Collected data
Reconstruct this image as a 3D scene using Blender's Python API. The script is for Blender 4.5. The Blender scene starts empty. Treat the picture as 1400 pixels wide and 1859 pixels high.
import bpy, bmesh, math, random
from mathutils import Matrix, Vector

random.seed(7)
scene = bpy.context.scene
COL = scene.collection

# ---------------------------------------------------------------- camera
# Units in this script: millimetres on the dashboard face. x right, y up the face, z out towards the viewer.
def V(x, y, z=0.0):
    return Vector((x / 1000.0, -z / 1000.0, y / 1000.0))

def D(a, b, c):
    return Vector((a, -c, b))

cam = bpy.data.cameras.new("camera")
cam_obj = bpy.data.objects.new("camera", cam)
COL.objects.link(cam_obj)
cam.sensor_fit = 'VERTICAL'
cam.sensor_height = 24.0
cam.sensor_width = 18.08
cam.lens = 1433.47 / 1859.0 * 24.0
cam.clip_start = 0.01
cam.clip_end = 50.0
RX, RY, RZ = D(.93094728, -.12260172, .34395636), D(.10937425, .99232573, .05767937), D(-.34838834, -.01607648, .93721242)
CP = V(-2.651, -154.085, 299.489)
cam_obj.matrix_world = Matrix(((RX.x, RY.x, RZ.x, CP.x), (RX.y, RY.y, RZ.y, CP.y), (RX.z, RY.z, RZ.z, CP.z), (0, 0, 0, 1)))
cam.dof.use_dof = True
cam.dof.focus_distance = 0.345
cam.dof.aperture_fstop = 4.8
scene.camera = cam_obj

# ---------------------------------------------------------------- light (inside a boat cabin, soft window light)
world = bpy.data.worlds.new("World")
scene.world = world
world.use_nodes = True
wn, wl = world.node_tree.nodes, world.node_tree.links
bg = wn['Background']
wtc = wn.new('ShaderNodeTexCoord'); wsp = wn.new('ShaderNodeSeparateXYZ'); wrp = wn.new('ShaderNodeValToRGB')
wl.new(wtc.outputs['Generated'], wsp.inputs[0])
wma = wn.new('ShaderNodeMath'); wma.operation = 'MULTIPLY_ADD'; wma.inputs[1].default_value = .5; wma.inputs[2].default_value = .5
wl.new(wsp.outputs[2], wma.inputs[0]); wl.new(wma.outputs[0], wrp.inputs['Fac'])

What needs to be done
Reproduce each line verbatim.

Complete response
Reconstruct this image as a 3D scene using Blender's Python API. The script is for Blender 4.5. The Blender scene starts empty. Treat the picture as 1400 pixels wide and 1859 pixels high.
import bpy, bmesh, math, random
from mathutils import Matrix, Vector

random.seed(7)
scene = bpy.context.scene
COL = scene.collection

# ---------------------------------------------------------------- camera
# Units in this script: millimetres on the dashboard face. x right, y up the face, z out towards the viewer.
def V(x, y, z=0.0):
    return Vector((x / 1000.0, -z / 1000.0, y / 1000.0))

def D(a, b, c):
    return Vector((a, -c, b))

cam = bpy.data.cameras.new("camera")
cam_obj = bpy.data.objects.new("camera", cam)
COL.objects.link(cam_obj)
cam.sensor_fit = 'VERTICAL'
cam.sensor_height = 24.0
cam.sensor_width = 18.08
cam.lens = 1433.47 / 1859.0 * 24.0
cam.clip_start = 0.01
cam.clip_end = 50.0
RX, RY, RZ = D(.93094728, -.12260172, .34395636), D(.10937425, .99232573, .05767937), D(-.34838834, -.01607648, .93721242)
CP = V(-2.651, -154.085, 299.489)
cam_obj.matrix_world = Matrix(((RX.x, RY.x, RZ.x, CP.x), (RX.y, RY.y, RZ.y, CP.y), (RX.z, RY.z, RZ.z, CP.z), (0, 0, 0, 1)))
cam.dof.use_dof = True
cam.dof.focus_distance = 0.345
cam.dof.aperture_fstop = 4.8
scene.camera = cam_obj

# ---------------------------------------------------------------- light (inside a boat cabin, soft window light)
world = bpy.data.worlds.new("World")
scene.world = world
world.use_nodes = True
wn, wl = world.node_tree.nodes, world.node_tree.links
bg = wn['Background']
wtc = wn.new('ShaderNodeTexCoord'); wsp = wn.new('ShaderNodeSeparateXYZ'); wrp = wn.new('ShaderNodeValToRGB')
wl.new(wtc.outputs['Generated'], wsp.inputs[0])
wma = wn.new('ShaderNodeMath'); wma.operation = 'MULTIPLY_ADD'; wma.inputs[1].default_value = .5; wma.inputs[2].default_value = .5
wl.new(wsp.outputs[2], wma.inputs[0]); wl.new(wma.outputs[0], wrp.inputs['Fac'])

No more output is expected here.